In the early '90s Corin Tucker's band Heaven's to Betsy was playing a show in Olympia, Wash. A teenage Carrie Brownstein was in the crowd. On stage Tucker had been talking about the riot grrrl movement and facing some "intense feedback" after the show from a journalist. After being berated, Brownstein came up and asked for more information. Tucker gave Brownstein her Heavens to Betsy lyric book and Browstein wrote down her name and address and asked Tucker to send her more information. She didn't. "Ghosted. Immediately ghosted," Brownstein remembers. But Tucker had offhandedly told Brownstein, and maybe everyone in the crowd to move to Olympia. So Brownstein did. And eventually they formed Sleater-Kinney.

Almost 30 years later Sleater-Kinney has a new album, "Path of Wellness." It is their first self produced album. All the critics described their production as "sparse" and "bare." But that's not what I heard. In the very first song on the album, there is seemingly a whole kitchen sink of homemade percussive instruments and patterns. "That polyrhythmic stuff is addictive. You make fun of that stuff when you're young and you're watching some people in a drum circle playing hacky sack and you're like, 'We'll never do that.' And then, 20 years later, you're asking someone to do a polyrhythm and saying, 'Hey, let's make this part 10 minutes long," says Brownstein, among laughs.
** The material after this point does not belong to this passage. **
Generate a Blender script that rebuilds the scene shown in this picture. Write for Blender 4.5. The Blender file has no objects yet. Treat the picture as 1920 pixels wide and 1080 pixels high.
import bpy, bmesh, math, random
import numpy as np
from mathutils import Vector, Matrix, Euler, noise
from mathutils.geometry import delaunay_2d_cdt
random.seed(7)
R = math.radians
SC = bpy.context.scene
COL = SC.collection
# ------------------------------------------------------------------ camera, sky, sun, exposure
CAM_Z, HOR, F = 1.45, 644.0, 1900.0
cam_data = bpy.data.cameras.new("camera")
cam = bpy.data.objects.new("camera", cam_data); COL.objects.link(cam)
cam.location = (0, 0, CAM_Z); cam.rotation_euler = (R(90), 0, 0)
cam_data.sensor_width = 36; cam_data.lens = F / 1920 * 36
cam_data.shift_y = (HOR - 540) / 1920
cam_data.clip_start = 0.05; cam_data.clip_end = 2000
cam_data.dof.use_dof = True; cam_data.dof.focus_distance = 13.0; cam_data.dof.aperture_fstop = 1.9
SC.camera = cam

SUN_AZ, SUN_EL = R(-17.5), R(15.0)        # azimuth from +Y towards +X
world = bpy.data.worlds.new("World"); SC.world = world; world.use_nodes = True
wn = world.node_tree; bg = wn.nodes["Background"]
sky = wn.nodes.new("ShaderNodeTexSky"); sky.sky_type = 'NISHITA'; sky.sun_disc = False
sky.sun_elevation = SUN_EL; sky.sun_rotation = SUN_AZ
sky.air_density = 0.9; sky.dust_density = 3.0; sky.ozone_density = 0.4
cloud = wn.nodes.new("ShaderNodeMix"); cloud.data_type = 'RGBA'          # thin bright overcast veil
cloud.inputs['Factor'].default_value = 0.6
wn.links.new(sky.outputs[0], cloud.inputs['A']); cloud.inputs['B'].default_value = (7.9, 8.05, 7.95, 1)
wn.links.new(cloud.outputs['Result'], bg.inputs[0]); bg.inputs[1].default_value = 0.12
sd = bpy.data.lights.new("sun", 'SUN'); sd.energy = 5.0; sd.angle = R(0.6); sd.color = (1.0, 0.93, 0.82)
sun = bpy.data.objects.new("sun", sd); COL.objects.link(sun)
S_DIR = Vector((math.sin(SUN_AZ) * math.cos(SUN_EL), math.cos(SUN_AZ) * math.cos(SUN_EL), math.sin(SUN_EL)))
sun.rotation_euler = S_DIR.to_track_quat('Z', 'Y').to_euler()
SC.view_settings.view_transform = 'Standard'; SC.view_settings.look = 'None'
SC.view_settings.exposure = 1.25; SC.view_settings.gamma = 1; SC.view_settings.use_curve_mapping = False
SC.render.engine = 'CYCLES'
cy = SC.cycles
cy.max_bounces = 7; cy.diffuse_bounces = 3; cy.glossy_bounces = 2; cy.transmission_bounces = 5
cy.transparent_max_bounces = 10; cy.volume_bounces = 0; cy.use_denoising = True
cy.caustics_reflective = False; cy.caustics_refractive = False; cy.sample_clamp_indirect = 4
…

At one point on the album, Sleater-Kinney sing, "I feel like I'm unknown." For a band that has been so influential, not only musically, but for the way that they expressly spread the beliefs that they know, this struck me as a bit of a curve ball. And it was fascinating to hear each member of this band, after having been together for so long, have two completely different takes over the same line in one of their own songs. Tucker wrote it to be part of the continual search for a community of mutual understanding. "That's funny, I see it as the opposite," Brownstein says. She sees it as more of a slap in the face to those who think they know Sleater-Kinney's intentions better than they know them themselves.

One subject that they agree on is what they can't stop listening to. I ask Tucker first. "I would say the collaboration between Sharon Van Etten and Angel Olsen." Brownstein jumps in, "That's what I was going to say!"